→ **Given task**
Please restate the following records word for word.
-- Begin Extracted material --
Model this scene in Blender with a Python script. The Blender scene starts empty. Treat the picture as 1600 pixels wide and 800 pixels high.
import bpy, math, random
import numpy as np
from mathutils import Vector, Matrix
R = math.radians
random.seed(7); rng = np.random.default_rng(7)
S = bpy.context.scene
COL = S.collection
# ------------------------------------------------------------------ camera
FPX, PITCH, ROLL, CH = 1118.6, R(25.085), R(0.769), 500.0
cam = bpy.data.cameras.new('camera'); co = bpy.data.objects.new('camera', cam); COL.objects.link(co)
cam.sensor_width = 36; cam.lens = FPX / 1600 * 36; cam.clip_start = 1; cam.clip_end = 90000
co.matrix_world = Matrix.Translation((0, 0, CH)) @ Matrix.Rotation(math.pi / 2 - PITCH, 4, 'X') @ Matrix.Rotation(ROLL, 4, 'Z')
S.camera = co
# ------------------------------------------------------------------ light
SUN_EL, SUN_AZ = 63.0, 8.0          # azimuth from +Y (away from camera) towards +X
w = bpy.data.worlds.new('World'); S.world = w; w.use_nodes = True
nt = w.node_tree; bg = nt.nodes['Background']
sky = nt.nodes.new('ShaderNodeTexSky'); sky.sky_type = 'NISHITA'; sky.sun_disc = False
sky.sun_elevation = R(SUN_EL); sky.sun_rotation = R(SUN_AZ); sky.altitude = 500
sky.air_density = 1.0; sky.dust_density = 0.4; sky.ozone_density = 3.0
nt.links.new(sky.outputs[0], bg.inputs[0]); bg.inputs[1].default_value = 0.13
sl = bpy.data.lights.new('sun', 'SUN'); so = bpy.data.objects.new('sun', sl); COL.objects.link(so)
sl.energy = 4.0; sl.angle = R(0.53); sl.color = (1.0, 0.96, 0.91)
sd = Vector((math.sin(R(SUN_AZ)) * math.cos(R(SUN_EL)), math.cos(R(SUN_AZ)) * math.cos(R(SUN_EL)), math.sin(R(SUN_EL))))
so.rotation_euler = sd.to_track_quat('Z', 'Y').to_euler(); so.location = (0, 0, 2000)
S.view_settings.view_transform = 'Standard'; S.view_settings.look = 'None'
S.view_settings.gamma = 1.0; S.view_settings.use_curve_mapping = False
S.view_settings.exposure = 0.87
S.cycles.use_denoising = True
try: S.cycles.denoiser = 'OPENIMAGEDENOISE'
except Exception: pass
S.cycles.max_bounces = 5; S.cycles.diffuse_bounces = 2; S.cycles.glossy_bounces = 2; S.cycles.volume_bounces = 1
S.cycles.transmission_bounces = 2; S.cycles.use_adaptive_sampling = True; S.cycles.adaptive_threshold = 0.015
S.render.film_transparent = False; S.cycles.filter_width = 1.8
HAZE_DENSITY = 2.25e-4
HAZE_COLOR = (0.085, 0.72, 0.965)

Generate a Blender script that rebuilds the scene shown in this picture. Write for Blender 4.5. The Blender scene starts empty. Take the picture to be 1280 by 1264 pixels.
-- End Extracted material --
→ **Result of this task**
Model this scene in Blender with a Python script. The Blender scene starts empty. Treat the picture as 1600 pixels wide and 800 pixels high.
import bpy, math, random
import numpy as np
from mathutils import Vector, Matrix
R = math.radians
random.seed(7); rng = np.random.default_rng(7)
S = bpy.context.scene
COL = S.collection
# ------------------------------------------------------------------ camera
FPX, PITCH, ROLL, CH = 1118.6, R(25.085), R(0.769), 500.0
cam = bpy.data.cameras.new('camera'); co = bpy.data.objects.new('camera', cam); COL.objects.link(co)
cam.sensor_width = 36; cam.lens = FPX / 1600 * 36; cam.clip_start = 1; cam.clip_end = 90000
co.matrix_world = Matrix.Translation((0, 0, CH)) @ Matrix.Rotation(math.pi / 2 - PITCH, 4, 'X') @ Matrix.Rotation(ROLL, 4, 'Z')
S.camera = co
# ------------------------------------------------------------------ light
SUN_EL, SUN_AZ = 63.0, 8.0          # azimuth from +Y (away from camera) towards +X
w = bpy.data.worlds.new('World'); S.world = w; w.use_nodes = True
nt = w.node_tree; bg = nt.nodes['Background']
sky = nt.nodes.new('ShaderNodeTexSky'); sky.sky_type = 'NISHITA'; sky.sun_disc = False
sky.sun_elevation = R(SUN_EL); sky.sun_rotation = R(SUN_AZ); sky.altitude = 500
sky.air_density = 1.0; sky.dust_density = 0.4; sky.ozone_density = 3.0
nt.links.new(sky.outputs[0], bg.inputs[0]); bg.inputs[1].default_value = 0.13
sl = bpy.data.lights.new('sun', 'SUN'); so = bpy.data.objects.new('sun', sl); COL.objects.link(so)
sl.energy = 4.0; sl.angle = R(0.53); sl.color = (1.0, 0.96, 0.91)
sd = Vector((math.sin(R(SUN_AZ)) * math.cos(R(SUN_EL)), math.cos(R(SUN_AZ)) * math.cos(R(SUN_EL)), math.sin(R(SUN_EL))))
so.rotation_euler = sd.to_track_quat('Z', 'Y').to_euler(); so.location = (0, 0, 2000)
S.view_settings.view_transform = 'Standard'; S.view_settings.look = 'None'
S.view_settings.gamma = 1.0; S.view_settings.use_curve_mapping = False
S.view_settings.exposure = 0.87
S.cycles.use_denoising = True
try: S.cycles.denoiser = 'OPENIMAGEDENOISE'
except Exception: pass
S.cycles.max_bounces = 5; S.cycles.diffuse_bounces = 2; S.cycles.glossy_bounces = 2; S.cycles.volume_bounces = 1
S.cycles.transmission_bounces = 2; S.cycles.use_adaptive_sampling = True; S.cycles.adaptive_threshold = 0.015
S.render.film_transparent = False; S.cycles.filter_width = 1.8
HAZE_DENSITY = 2.25e-4
HAZE_COLOR = (0.085, 0.72, 0.965)

Generate a Blender script that rebuilds the scene shown in this picture. Write for Blender 4.5. The Blender scene starts empty. Take the picture to be 1280 by 1264 pixels.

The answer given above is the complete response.